Thanks for the encouragement! You're absolutely right about there being scriptural examples of 'leadership development' that can speak into the formation of a spiraling process. And I am looking forward to diving deeper into those examples to see what Truth we can take from them for today's context. It's going to be a slow and steady study that will, hopefully, also include gleaning stories from those who have been 'developed' through a similar spiraling process and lots of general conversations about the realities of leadership development in our churches. 

I won't get very far on this adventure without the support of interested parties joining the conversation, so please feel warmly welcomed into a continuing dialog. As this is an 'on the side' endeavour, I try to limit my Network time to Thursdays and Fridays, so if you don't get a response, I'm not ignoring you. 


My favourite (and least favourite!) part about the new Network is how easy it is to lose several hours just moving from one post to another of really relevant ministry stuff...almost no matter who you are. This stuff affects and effects us all! Thanks for all the hard work.

Ooo, Christy, thanks for your post! As a Praise & Worship Band instructor at our local Christian high school, these questions just ring out as wonderful ones to get my students thinking critically about instrumentation. The development of a pyramid, or other helpful tool to assist leaders in making these tough choices would be a great Independent Study Project. 

For myself, while I have not stopped to formally articulate a set of prioritizing questions/principals, I think that practically I do function with a few. As I poke around a bit to explore what those guiding ideas may be, I am becoming aware that I take a pretty 'big picture' view and then narrow the focus as the bigger questions get answered- kind of like that marble that spins around and around getting closer to the hole each time and then disappears. 

What are we being called to do? Who are we being called to serve? How can our musical offerings be an act of love?...What musicians are available? How do the individual musicians feel called to serve at this time?...(spinning, spinning) What is the theme of the service? Given the theme and the people we are serving, which songs are available?...How familiar is this song to the congregation? What impact will losing the drum have on our ability to lead well? ...(down the hole it goes) Have I/we chosen songs and instrumentation that will allow both leading musicians and congregation members to feel invited and included as they seek to offer a 'pleasing aroma' to their Heavenly Father? 

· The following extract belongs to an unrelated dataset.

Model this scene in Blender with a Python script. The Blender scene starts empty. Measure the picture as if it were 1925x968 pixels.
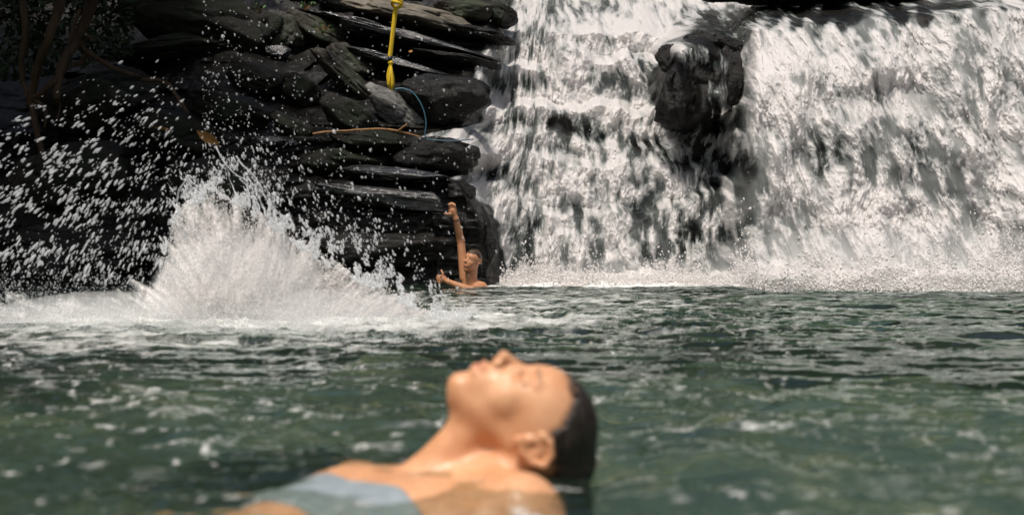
import bpy, math, random
import numpy as np
R = math.radians
SC = bpy.context.scene
COL = SC.collection
random.seed(7)

# ------------------------------------------------------------------ camera, sky, sun, exposure
F = 2500.0; CX = 962.5; HY = 473.0; CH = 0.35      # focal length in photo pixels, optical centre, horizon row, camera height
cam_d = bpy.data.cameras.new('camera'); cam = bpy.data.objects.new('camera', cam_d); COL.objects.link(cam)
cam.location = (0, 0, CH); cam.rotation_euler = (R(90), 0, 0)
cam_d.sensor_width = 36; cam_d.lens = F / 1925 * 36
cam_d.shift_y = -(484 - HY) / 1925
cam_d.clip_start = 0.05; cam_d.clip_end = 500
cam_d.dof.use_dof = True; cam_d.dof.focus_distance = 13.0; cam_d.dof.aperture_fstop = 3.4
SC.camera = cam
SUN_EL, SUN_AZ = 65.0, 202.0       # azimuth the light comes from, degrees clockwise from +Y (behind the camera, a little left)
w = bpy.data.worlds.new('World'); SC.world = w; w.use_nodes = True
nt = w.node_tree; bg = nt.nodes['Background']
sky = nt.nodes.new('ShaderNodeTexSky'); sky.sky_type = 'NISHITA'; sky.sun_disc = False
sky.sun_elevation = R(SUN_EL); sky.sun_rotation = R(SUN_AZ); sky.dust_density = 5.0; sky.air_density = 1.0; sky.ozone_density = 0.6
nt.links.new(sky.outputs[0], bg.inputs[0]); bg.inputs[1].default_value = 0.085
sd = bpy.data.lights.new('sun', 'SUN'); so = bpy.data.objects.new('sun', sd); COL.objects.link(so)
sd.energy = 3.0; sd.angle = R(8); sd.color = (1.0, 0.93, 0.85)
az = R(SUN_AZ)
_from = np.array([math.sin(az) * math.cos(R(SUN_EL)), math.cos(az) * math.cos(R(SUN_EL)), math.sin(R(SUN_EL))])
import mathutils
so.rotation_euler = mathutils.Vector(_from).to_track_quat('Z', 'Y').to_euler()
SC.view_settings.view_transform = 'Standard'; SC.view_settings.look = 'None'
SC.view_settings.exposure = 0.40; SC.view_settings.gamma = 1; SC.view_settings.use_curve_mapping = False
SC.render.engine = 'CYCLES'
SC.cycles.use_denoising = True; SC.cycles.denoiser = 'OPENIMAGEDENOISE'; SC.cycles.denoising_input_passes = 'RGB_ALBEDO_NORMAL'
SC.cycles.max_bounces = 8; SC.cycles.transparent_max_bounces = 12
SC.cycles.diffuse_bounces = 5; SC.cycles.glossy_bounces = 3
SC.cycles.volume_bounces = 4; SC.cycles.max_bounces = 12
SC.cycles.caustics_reflective = False; SC.cycles.caustics_refractive = False

# ------------------------------------------------------------------ noise
def _hash(ix, iy, iz, seed):
    h = (ix.astype(np.int64) * 374761393 + iy.astype(np.int64) * 668265263 + iz.astype(np.int64) * 2147483647 + seed * 1274126177) & 0xffffffff
    h = ((h ^ (h >> 13)) * 1274126177) & 0xffffffff
    h = ((h ^ (h >> 16)) * 2246822519) & 0xffffffff
    return (((h ^ (h >> 15)) & 0xffffff) / 8388607.5 - 1.0).astype(np.float32)
def vn(x, y, z=0.0, seed=0):
    x, y, z = np.broadcast_arrays(np.asarray(x, float), np.asarray(y, float), np.asarray(z, float))
    fx, fy, fz = np.floor(x), np.floor(y), np.floor(z)
    ix, iy, iz = fx.astype(np.int64), fy.astype(np.int64), fz.astype(np.int64)
    u, v, t = x - fx, y - fy, z - fz
    u = u*u*u*(u*(u*6-15)+10); v = v*v*v*(v*(v*6-15)+10); t = t*t*t*(t*(t*6-15)+10)
    def pl(k):
        a = _hash(ix, iy, iz+k, seed); b = _hash(ix+1, iy, iz+k, seed)
        c = _hash(ix, iy+1, iz+k, seed); d = _hash(ix+1, iy+1, iz+k, seed)
        return (a*(1-u)+b*u)*(1-v) + (c*(1-u)+d*u)*v
    if not np.any(t): return pl(0)
    return pl(0)*(1-t) + pl(1)*t
def fbm(x, y, z=0.0, o=4, g=0.5, seed=0):
    s = 0; a = 1; n = 0
    for k in range(o):
        s = s + a*vn(np.asarray(x)*2**k + 17.3*k, np.asarray(y)*2**k - 9.1*k, np.asarray(z)*2**k + (3.7*k if np.any(z) else 0), seed+k); n += a; a *= g
    return s/n
def ridge(x, y, z=0.0, o=4, g=0.5, seed=0):
    s = 0; a = 1; n = 0
    for k in range(o):
        s = s + a*(1-2*np.abs(vn(np.asarray(x)*2**k + 5.3*k, np.asarray(y)*2**k + 2.1*k, np.asarray(z)*2**k, seed+k))); n += a; a *= g
    return s/n
def ss(a, b, x):
    t = np.clip((x-a)/(b-a), 0, 1); return t*t*(3-2*t)
def lerp(a, b, t): return a + (b-a)*t

# ------------------------------------------------------------------ mesh helpers
def props(o, label=None, cat=None, group=None, kind=None):
    if label: o['label'] = label
    if cat: o['category'] = cat
    if group: o['group'] = group
    if kind: o['kind'] = kind
    return o
def mesh_obj(name, V, faces, mat, parent=None, smooth=True, attrs=None):
    V = np.asarray(V, np.float32)
    me = bpy.data.meshes.new(name)
    faces = np.asarray(faces, np.int32); n, k = faces.shape
    me.vertices.add(len(V)); me.vertices.foreach_set('co', V.ravel())
    me.loops.add(n*k); me.loops.foreach_set('vertex_index', faces.ravel())
    me.polygons.add(n); me.polygons.foreach_set('loop_start', np.arange(0, n*k, k, dtype=np.int32))
    me.update(calc_edges=True); me.validate()
    me.polygons.foreach_set('use_smooth', np.full(len(me.polygons), smooth, bool))
    for an, av in (attrs or {}).items():
        av = np.asarray(av, np.float32)
        if av.ndim == 1:
            a = me.attributes.new(an, 'FLOAT', 'POINT'); a.data.foreach_set('value', av)
        else:
            a = me.attributes.new(an, 'FLOAT_VECTOR', 'POINT'); a.data.foreach_set('vector', av.ravel())
    o = bpy.data.objects.new(name, me); COL.objects.link(o)
    if mat: me.materials.append(mat)
    if parent: o.parent = parent
    return o
def grid_faces(nr, nc):
    i = np.arange(nr*nc).reshape(nr, nc)
    return np.stack([i[:-1,:-1].ravel(), i[:-1,1:].ravel(), i[1:,1:].ravel(), i[1:,:-1].ravel()], 1)
def empty(name, loc, label=None, cat=None, group=None):
    o = bpy.data.objects.new(name, None); COL.objects.link(o); o.location = loc; o.empty_display_size = 0.1
    props(o, label, cat, group); return o
def at(px, py, Y):
    return np.array([(px-CX)*Y/F, Y, CH-(py-HY)*Y/F])
def keep(o, parent):       # parent without moving
    o.parent = parent; o.matrix_parent_inverse = mathutils.Matrix.Translation(-mathutils.Vector(parent.location))
    return o
def tube_arrays(pts, rad, seg=10, sub=6):
    pts = np.asarray(pts, float); rad = np.broadcast_to(np.asarray(rad, float), (len(pts),))
    # catmull-rom
    P = np.vstack([2*pts[0]-pts[1], pts, 2*pts[-1]-pts[-2]]); out = []; rr = []
    for i in range(len(pts)-1):
        p0, p1, p2, p3 = P[i:i+4]
        for k in range(sub):
            t = k/sub
            out.append(.5*((2*p1)+(-p0+p2)*t+(2*p0-5*p1+4*p2-p3)*t*t+(-p0+3*p1-3*p2+p3)*t**3)); rr.append(rad[i]*(1-t)+rad[i+1]*t)
    out.append(pts[-1]); rr.append(rad[-1]); out = np.array(out); rr = np.array(rr)
    T = np.gradient(out, axis=0); T /= np.linalg.norm(T, axis=1)[:, None]+1e-9
    up = np.array([0.31, 0.9, 0.27]); N = np.cross(T, up); N /= np.linalg.norm(N, axis=1)[:, None]; B = np.cross(T, N)
    a = np.linspace(0, 2*np.pi, seg, endpoint=False)
    V = out[:, None] + rr[:, None, None]*(np.cos(a)[None, :, None]*N[:, None]+np.sin(a)[None, :, None]*B[:, None])
    n = len(out); V = V.reshape(-1, 3); fs = []
    for i in range(n-1):
        for j in range(seg):
            k = (j+1) % seg
            fs.append((i*seg+j, i*seg+k, (i+1)*seg+k, (i+1)*seg+j))
    V = np.vstack([V, out[0], out[-1]]); c0 = n*seg; c1 = c0+1
    for j in range(seg):
        k = (j+1) % seg
        fs.append((c0, k, j, j)); fs.append((c1, (n-1)*seg+j, (n-1)*seg+k, (n-1)*seg+k))
    return V, fs
def tubes(name, lines, mat, parent=None, seg=10, sub=6, bump=0.0):
    Vs = []; Fs = []; off = 0
    for pts, rad in lines:
        V, f = tube_arrays(pts, rad, seg, sub); Vs.append(V); Fs += [tuple(i+off for i in q) for q in f]; off += len(V)
    V = np.vstack(Vs)
    if bump: V = V + bump*np.stack([fbm(V[:,0]*12, V[:,1]*12, V[:,2]*12+s, 3, seed=s) for s in (1, 2, 3)], 1)
    me = bpy.data.meshes.new(name)
    me.from_pydata(V.tolist(), [], [tuple(dict.fromkeys(q)) for q in Fs]); me.update()
    me.polygons.foreach_set('use_smooth', np.ones(len(me.polygons), bool))
    o = bpy.data.objects.new(name, me); COL.objects.link(o); me.materials.append(mat)
    if parent: keep(o, parent)
    return o
_g = (1+5**.5)/2
ICO = np.array([(-1,_g,0),(1,_g,0),(-1,-_g,0),(1,-_g,0),(0,-1,_g),(0,1,_g),(0,-1,-_g),(0,1,-_g),(_g,0,-1),(_g,0,1),(-_g,0,-1),(-_g,0,1)], float)
ICO /= np.linalg.norm(ICO[0])
ICOF = np.array([(0,11,5),(0,5,1),(0,1,7),(0,7,10),(0,10,11),(1,5,9),(5,11,4),(11,10,2),(10,7,6),(7,1,8),(3,9,4),(3,4,2),(3,2,6),(3,6,8),(3,8,9),(4,9,5),(2,4,11),(6,2,10),(8,6,7),(9,8,1)])
def drops(name, P, r, D, el, mat, extra=None):
    """P centres, r radii, D long axis (n,3), el elongation"""
    n = len(P); D = D/np.linalg.norm(D, axis=1)[:, None]
    rs = np.random.RandomState(n)
    base = ICO[None]*(1+0.25*rs.uniform(-1, 1, (n, 12)))[:, :, None]*r[:, None, None]
    al = (base*D[:, None]).sum(2)
    V = base + (al*(el[:, None]-1))[:, :, None]*D[:, None] + P[:, None]
    Fc = (ICOF[None]+12*np.arange(n)[:, None, None]).reshape(-1, 3)
    return mesh_obj(name, V.reshape(-1, 3), Fc, mat)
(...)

As one moves through that kind of thinking process, I think we can avoid trying to pop the marble through the hole at the bottom, hoping it will spin its way up the vessel. What do I mean? Well, the practical realities of short timelines and long lists of responsibilities mean that we too often deal with the immediate need first: a list of songs for Sunday morning. And then we work at making those songs happen with whomever we've got. We end up having to choose in the midst of rehearsal whether to go guitar or drums, keyboard or harmony vocal, etc. Rarely fun and often leads to dissatisfaction, or 'settling'. So, when it is possible, after answering the bigger questions, I try to pick my song list based on the instrumental support I know I will have vs. fitting the musicians into the song list. I have found it a much less frustrating process that leaves both musicians and congregation members feeling more supported and freer to engage in meaningful worship.